6.    Despite the international community efforts, those supporting the terrorists affecting Afghanistan have not been deterred. There are still those who provide sanctuaries to support the dark agendas of terrorist organizations like the Taliban, Haqqani Network, ISIS, Al-Qaeda, LeT and JeM.  Indeed the challenges posed by cross border terrorism emanating from safe havens and sanctuaries to Afghanistan and to our region must be addressed.  

Madam President
7.    Today being the ‘International Women’s Day’ we join in acknowledging that women are perhaps the worst affected by the protracted conflict and violence in Afghanistan. Notwithstanding the continuing conflict situation, Afghanistan has come a long way since the days of the Taliban who had reduced women to less than second class citizens under a despotic regime. 

8.    Women in the country are no longer imprisoned in their homes and are making progress in all sectors - from technology to athletics and from transportation to civil service. As we heard earlier, they are committed to continuing their struggles in order to play a significant role in building a progressive and stable society. Afghan women have achieved a lot in the near two decades and we must not allow these gains to be lost and wasted. 

Madam President
9.    India has invested over US$ 2 billion in Afghanistan since 2002 in reconstruction and development of the country.  A strong focus of our work has been on nearly 550 High Impact Community Development Projects which run across areas such as education, health, agriculture and irrigation, power and energy etc.  All these have a direct bearing on the improvement of lives of all Afghans including girls and women specially so for projects in education and healthcare sectors.
10.    Indian women Non-Governmental Organisations have undertaken various activities in Afghanistan such as vocational training of Afghan women (in India) as well as establishing women vocational training centres in various provinces of Afghanistan.  They have been working for almost a decade with poor women workers and sending them for training of trainers in India. As of date, 150 women trainers have been trained in India out of the target of 200 till May 2018.  Besides over 3000 Afghan women have been trained in Kabul and other provinces in Afghanistan to help them to establish a women’s self-help organization in Kabul. During the last three years about 5000 Afghan female students have been trained under various higher education scholarship schemes. Moreover, several rural women from Afghanistan have been trained at the Barefoot College in Rajasthan in the field of solar electrification.
11.    We will continue our work on the ground to help the women and girls of Afghanistan become self reliant and capable of playing an effective part in the reconstruction of the country.
Madam President
12.    If we are to preserve the achievements of Afghan women and children as well as girls, the international community must continue to extend its full support to an Afghan led and Afghan owned peace and reconciliation process.

13.    The Afghan National Unity Government has recently once again issued a new call for peace and has proposed a concrete approach to the Taliban to join the mainstream. 

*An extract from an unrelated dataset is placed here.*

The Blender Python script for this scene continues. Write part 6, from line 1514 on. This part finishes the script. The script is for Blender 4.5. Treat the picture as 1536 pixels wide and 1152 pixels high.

14.    The Afghan Government’s willingness for peace is despite the fact that armed groups have identified themselves and demonstrated to all of us that they are the irreconcilables. These efforts of the Afghan Government calling on the armed groups to cease violence and join the national peace and reconciliation process that would protect the rights of all Afghans, including women, children and the minorities deserve our full support. However, it should also be clear to the armed opposition that there would be no tolerance for those who continue violence. Any violence needs a robust response. The irreconcilable guns need to be silenced. 
Madam President
15.    The indomitable courage of Afghan people, the spirit of the Afghan youth, and the strength of their dreams are a source of collective pride for our region. India is committed to continue its efforts to strengthen this spirit by supporting all initiatives designed to end violence and bring peace back.